(1) The governing body of an affordable housing entity may join or form a self-insurance program together with one or more other affordable housing entities, and may jointly purchase insurance or reinsurance with one or more other affordable housing entities for property and liability risks only as permitted under this chapter. Affordable housing entities may contract for or hire personnel to provide risk management, claims, and administrative services in accordance with this chapter.
(2) The agreement to form a joint self-insurance program may include the organization of a separate legal or administrative entity with powers delegated to the entity. The entity may be a nonprofit corporation, limited liability company, partnership, trust, or other form of entity, whether organized under the laws of this state or another state.
(3) If provided for in the organizational documents, a joint self-insurance program may, in conformance with this chapter:
(a) Contract or otherwise provide for risk management and loss control services;
(b) Contract or otherwise provide legal counsel for the defense of claims and other legal services;
(c) Consult with the state insurance commissioner and the state risk manager;
(d) Jointly purchase insurance and reinsurance coverage in a form and amount as provided for in the organizational documents;
(e) Obligate the program's participants to pledge revenues or contribute money to secure the obligations or pay the expenses of the program, including the establishment of a reserve or fund for coverage; and
(f) Possess any other powers and perform all other functions reasonably necessary to carry out the purposes of this chapter.
(4) Every joint self-insurance program governed by this chapter must appoint the state risk manager as its attorney to receive service of, and upon whom must be served, all legal process issued against the program in this state upon causes of action arising in this state.
(a) Service upon the state risk manager as attorney constitutes service upon the program. Service upon joint self-insurance programs subject to this chapter may only occur by service upon the state risk manager. At the time of service, the plaintiff shall pay to the state risk manager a fee to be set by the state risk manager, taxable as costs in the action.
(b) With the initial filing for approval with the state risk manager, each joint self-insurance program must designate by name and address the person to whom the state risk manager must forward legal process that is served upon him or her. The joint self-insurance program may change this person by filing a new designation.
(c) The appointment of the state risk manager as attorney is irrevocable, binds any successor in interest or to the assets or liabilities of the joint self-insurance program, and remains in effect as long as there is in force in this state any contract made by the joint self-insurance program or liabilities or duties arising from the contract.
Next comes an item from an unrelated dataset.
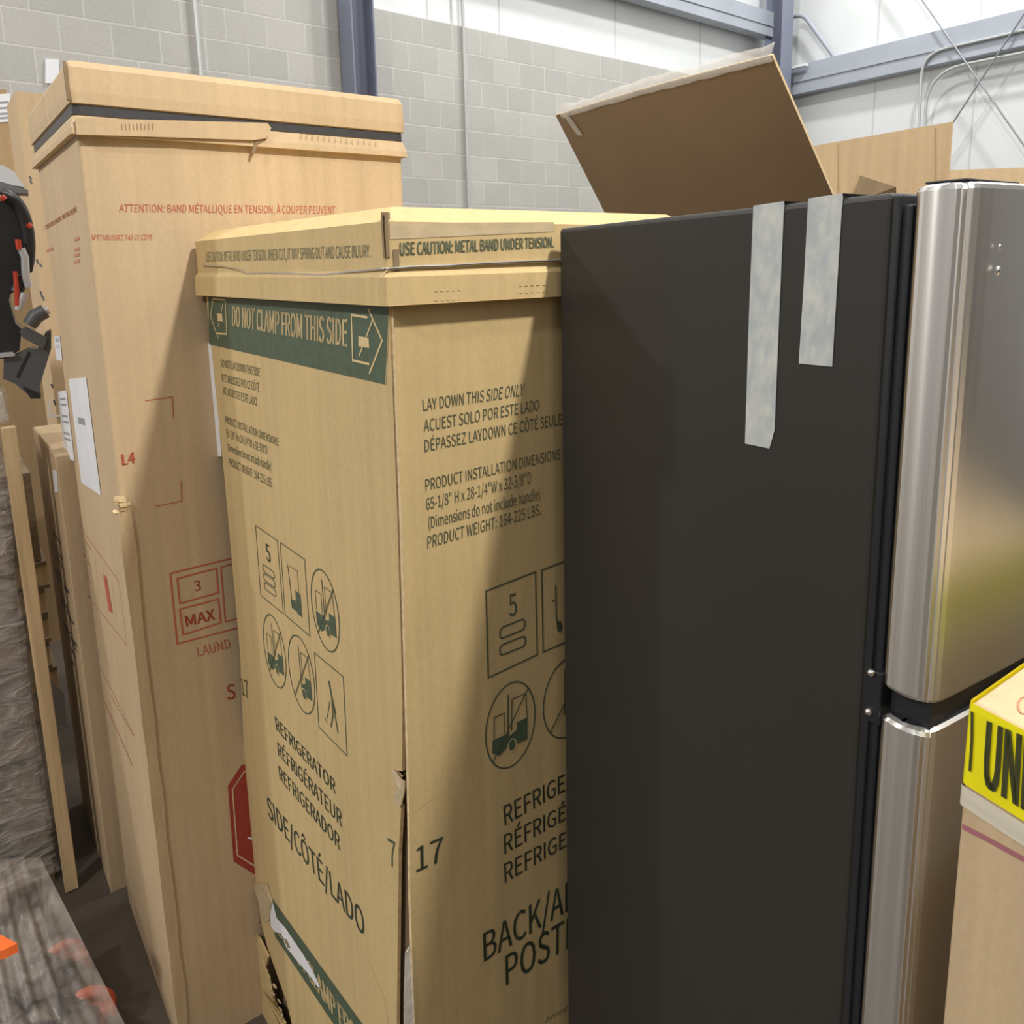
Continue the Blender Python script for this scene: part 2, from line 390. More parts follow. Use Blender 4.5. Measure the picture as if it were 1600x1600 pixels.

(d) The state risk manager shall keep a record of the day and hour of service upon him or her of all legal process. A copy of the process, by registered mail with return receipt requested, must be sent by the state risk manager to the person designated to receive legal process by the joint self-insurance program in its most recent designation filed with the state risk manager. Proceedings must not commence against the joint self-insurance program, and the program must not be required to appear, plead, or answer, until the expiration of forty days after the date of service upon the state risk manager.